Трагедия Гражданской войны стала прототипом, матрицей для другой, еще более масштабной трагедии, каковой станет Великая Отечественная война, как советские люди назвали свою войну против Третьего рейха. В обоих случаях власть с первого дня организовала тотальную войну в гораздо более страшном и полном значении этого выражения, чем то, что вложил в него Геббельс, выступая в берлинском Дворце спорта в феврале 1943 года. Экономика была практически полностью поставлена на службу войне, невзирая на лишения, от которых из-за этого страдало гражданское население. В отношении последнего террор и принуждение сочетались с пропагандой и убеждением, осуществлявшимися различными партийными структурами. Никаких слабостей, никаких полумер: все для нужд войны. Жуков полностью проникся этой истиной – которая лучше всего прочего объясняет советскую победу в 1945 году.
«Из огромного военного опыта и теоретических обобщений эпохи гражданской войны, которые были положены на многие годы в основу строительства Советских Вооруженных Сил, мне хотелось бы в нескольких словах остановиться на следующем.
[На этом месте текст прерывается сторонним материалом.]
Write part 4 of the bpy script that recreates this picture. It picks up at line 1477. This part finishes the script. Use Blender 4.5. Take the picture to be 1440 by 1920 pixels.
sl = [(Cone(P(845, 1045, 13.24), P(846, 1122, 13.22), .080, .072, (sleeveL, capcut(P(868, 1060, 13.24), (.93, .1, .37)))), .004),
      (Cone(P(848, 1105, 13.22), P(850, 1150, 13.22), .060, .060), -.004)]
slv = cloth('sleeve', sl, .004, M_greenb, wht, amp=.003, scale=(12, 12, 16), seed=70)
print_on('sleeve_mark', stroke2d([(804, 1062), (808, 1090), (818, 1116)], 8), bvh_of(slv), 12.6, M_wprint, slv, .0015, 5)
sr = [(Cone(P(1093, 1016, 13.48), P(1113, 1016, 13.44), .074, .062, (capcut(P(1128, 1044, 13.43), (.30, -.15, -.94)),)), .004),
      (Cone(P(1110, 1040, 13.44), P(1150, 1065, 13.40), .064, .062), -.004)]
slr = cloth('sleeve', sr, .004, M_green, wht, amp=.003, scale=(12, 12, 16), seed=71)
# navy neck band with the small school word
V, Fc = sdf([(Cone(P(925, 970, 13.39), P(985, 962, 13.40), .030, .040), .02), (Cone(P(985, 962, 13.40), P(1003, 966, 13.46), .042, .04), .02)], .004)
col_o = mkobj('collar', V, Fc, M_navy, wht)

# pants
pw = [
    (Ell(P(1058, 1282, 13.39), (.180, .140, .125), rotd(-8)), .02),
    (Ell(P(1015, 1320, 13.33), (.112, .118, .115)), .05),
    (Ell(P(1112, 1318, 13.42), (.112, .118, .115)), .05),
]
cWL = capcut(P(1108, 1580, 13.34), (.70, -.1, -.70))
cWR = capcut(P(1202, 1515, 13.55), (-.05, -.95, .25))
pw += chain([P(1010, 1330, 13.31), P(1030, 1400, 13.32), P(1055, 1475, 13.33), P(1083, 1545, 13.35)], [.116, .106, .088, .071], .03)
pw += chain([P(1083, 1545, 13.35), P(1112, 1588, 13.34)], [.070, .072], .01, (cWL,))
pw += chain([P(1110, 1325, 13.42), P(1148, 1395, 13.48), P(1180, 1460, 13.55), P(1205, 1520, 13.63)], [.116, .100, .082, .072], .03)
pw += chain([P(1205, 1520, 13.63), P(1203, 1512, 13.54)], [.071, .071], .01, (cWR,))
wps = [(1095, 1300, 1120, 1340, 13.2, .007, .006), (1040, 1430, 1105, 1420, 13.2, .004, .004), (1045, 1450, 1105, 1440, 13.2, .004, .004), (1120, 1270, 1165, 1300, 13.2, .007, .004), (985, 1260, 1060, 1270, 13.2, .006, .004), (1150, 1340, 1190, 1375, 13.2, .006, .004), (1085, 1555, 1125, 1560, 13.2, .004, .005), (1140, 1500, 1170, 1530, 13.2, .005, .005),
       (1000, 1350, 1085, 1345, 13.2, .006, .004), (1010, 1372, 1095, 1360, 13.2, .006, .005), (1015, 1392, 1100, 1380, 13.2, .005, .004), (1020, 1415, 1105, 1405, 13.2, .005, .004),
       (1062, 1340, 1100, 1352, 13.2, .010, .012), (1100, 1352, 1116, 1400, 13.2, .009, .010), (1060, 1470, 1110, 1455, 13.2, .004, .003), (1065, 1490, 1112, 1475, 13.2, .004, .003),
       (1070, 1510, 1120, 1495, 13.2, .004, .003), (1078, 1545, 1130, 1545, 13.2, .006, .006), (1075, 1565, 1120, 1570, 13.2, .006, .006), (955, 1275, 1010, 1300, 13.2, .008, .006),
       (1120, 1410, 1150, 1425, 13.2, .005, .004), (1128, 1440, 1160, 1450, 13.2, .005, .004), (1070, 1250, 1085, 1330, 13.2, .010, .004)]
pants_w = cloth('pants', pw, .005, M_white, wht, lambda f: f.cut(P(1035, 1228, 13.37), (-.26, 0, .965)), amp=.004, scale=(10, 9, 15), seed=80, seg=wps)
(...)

Во-первых, на единстве армии и народа. Гражданская война с исключительной силой продемонстрировала единение фронта и тыла, сугубо военные преимущества страны, превратившейся в единый военный лагерь. […]
Во-вторых, на руководящей роли партии в собственно военных вопросах и ее влиянии на армию через партийно-политический аппарат. […]
Благодаря этому обеспечивается невиданная концентрация сил и средств всего народного хозяйства на важнейших военных направлениях. Создается исключительная возможность маневрировать огромными материальными и людскими ресурсами, проводить единую военную политику, добиваться обязательности директив по военным вопросам для всех и каждого».
Так что Красная армия Сталина, бесспорно, была родной дочерью Красной армии Ленина и Троцкого.